### Problem
Extract, in full, the lines below, beginning at the first and ending with the line that contains "COL = SC.collection". Pictures do not belong in the copy.

### Stored data
start
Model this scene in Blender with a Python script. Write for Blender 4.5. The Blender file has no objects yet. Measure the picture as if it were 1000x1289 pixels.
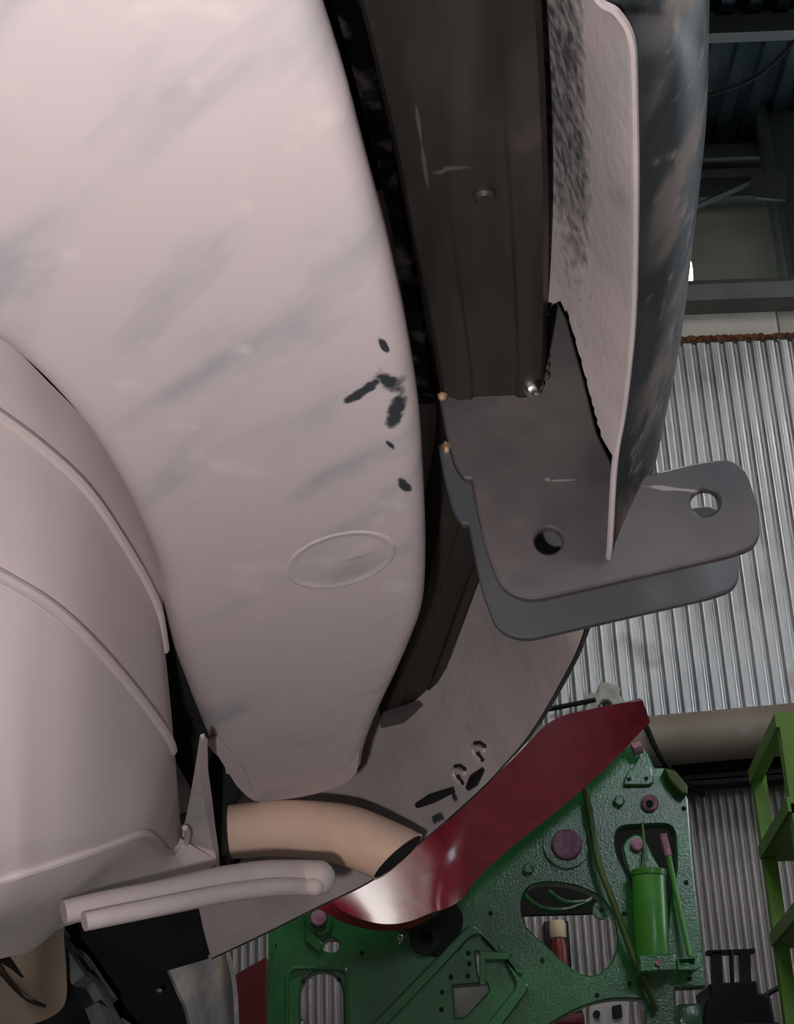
import bpy, bmesh, math, random
from mathutils import Vector, Matrix
random.seed(7)
SC = bpy.context.scene
COL = SC.collection

# ------------------------------------------------------------------ camera
F = 1950.0                                   # focal length in pixels of the 1000x1289 frame
PITCH, ROLL, CZ = math.radians(24.68), math.radians(2.2), 0.40
CAM = Vector((0, 0, CZ))
fw = Vector((0, math.cos(PITCH), math.sin(PITCH)))
r0 = Vector((1, 0, 0)); u0 = Vector((0, -math.sin(PITCH), math.cos(PITCH)))
rt = r0 * math.cos(ROLL) - u0 * math.sin(ROLL)
up = u0 * math.cos(ROLL) + r0 * math.sin(ROLL)
cam_d = bpy.data.cameras.new('camera'); cam = bpy.data.objects.new('camera', cam_d); COL.objects.link(cam)
cam_d.sensor_fit = 'VERTICAL'; cam_d.sensor_height = 36.0; cam_d.lens = 36.0 * F / 1289.0
cam_d.clip_start = 0.02
cam.matrix_world = Matrix.Translation(CAM) @ Matrix((rt, up, -fw)).transposed().to_4x4()
SC.camera = cam

# ------------------------------------------------------------------ light
SC.view_settings.view_transform = 'Standard'; SC.view_settings.look = 'None'
SC.view_settings.gamma = 1.0; SC.view_settings.exposure = 0.0; SC.view_settings.use_curve_mapping = False
w = bpy.data.worlds.new('sky'); SC.world = w; w.use_nodes = True
w.node_tree.nodes['Background'].inputs[0].default_value = (0.80, 0.90, 1.0, 1)
w.node_tree.nodes['Background'].inputs[1].default_value = 6.0      # overcast daylight entering by the two added windows
fl = bpy.data.lights.new('camera_flash', 'POINT'); fl.energy = 24; fl.shadow_soft_size = 0.012
fl.color = (1.0, 0.945, 0.955)
flo = bpy.data.objects.new('camera_flash', fl); COL.objects.link(flo)
flo.location = CAM - rt * 0.075 - up * 0.065 + fw * 0.01            # the camera's own flash, beside the lens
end
### Exercise output
Model this scene in Blender with a Python script. Write for Blender 4.5. The Blender file has no objects yet. Measure the picture as if it were 1000x1289 pixels.
import bpy, bmesh, math, random
from mathutils import Vector, Matrix
random.seed(7)
SC = bpy.context.scene
COL = SC.collection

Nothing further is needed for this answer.